Damien Walter 

Can science fiction lead us away from economic collapse?

Damien Walter: Recent SF novels dealing with the fall of western capitalism seem right on the mark. But do they offer any answers?
  
  

Viggo Mortensen and Kodi Smit-McPhee in The Road
Post-apocalyptic visions ... Viggo Mortensen and Kodi Smit-McPhee in the film adaptation of Cormac McCarthy's The Road Photograph: PR

It's a truism that science fiction, however distinct its vision of the future, is always just as much a reflection of its present. The golden age of SF writers, including Isaac Asimov, Robert Heinlein and Arthur C Clarke, predicted near futures of a colonised solar system and an era of engineering marvels from robotics to space elevators. But, viewed through a historical lens, their futures say far more about the cold war politics of 1950s America than the post-industrial world of 2011. If science fiction provides a record of the hopes and fears of each generation for the future ahead, what do contemporary SFwriters say about today?
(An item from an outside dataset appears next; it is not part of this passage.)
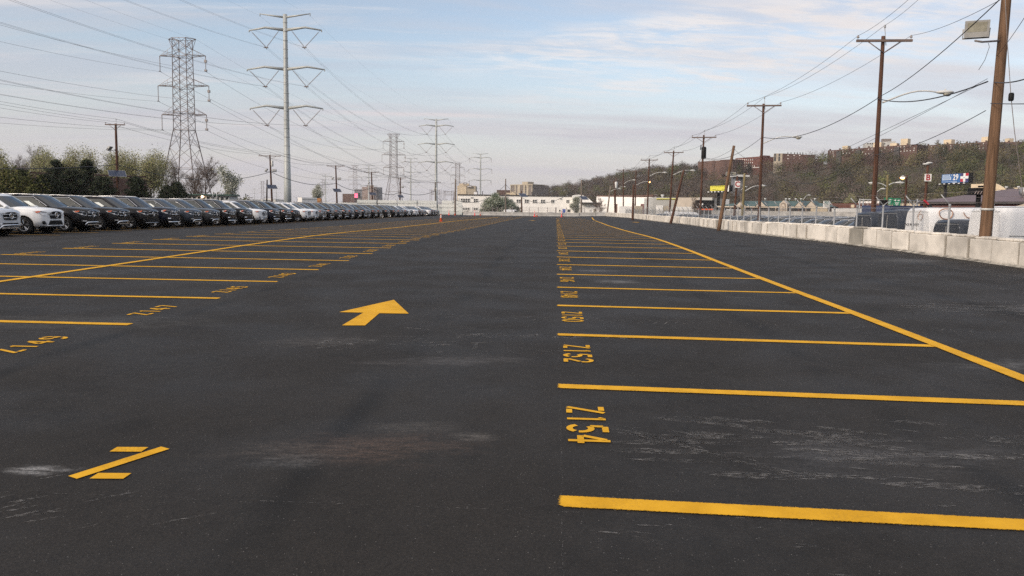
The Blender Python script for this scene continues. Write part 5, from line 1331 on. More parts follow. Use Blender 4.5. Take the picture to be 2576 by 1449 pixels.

Seed, by debut novelist Rob Ziegler, extrapolates a future rooted in the economic and environmental concerns of the early 21st century. In common with novels such as Paolo Bacigalupi's The Windup Girl, it explores one of the main preoccupations of science fiction in recent years, the collapse of western-style capitalism. Hardwired into Ziegler's post-apocalyptic vision of a US ravaged by famine and warfare, is an exploration of the extreme material scarcity that the collapse will create for generations to come.

Through a Rust Belt landscape of decaying cities and starving refugees, Ziegler weaves a fast-paced action plot, creating a powerful metaphor for the choices we face today in a world of economic uncertainty. Seed's narrative turns on the mega-corporation city state that controls the future economy, significantly named Satori, the Zen Buddhist term for spiritual enlightenment. Solutions lie, Ziegler's novel suggests, not in the military or political spheres, but in our capacity to address and improve our own nature as humans.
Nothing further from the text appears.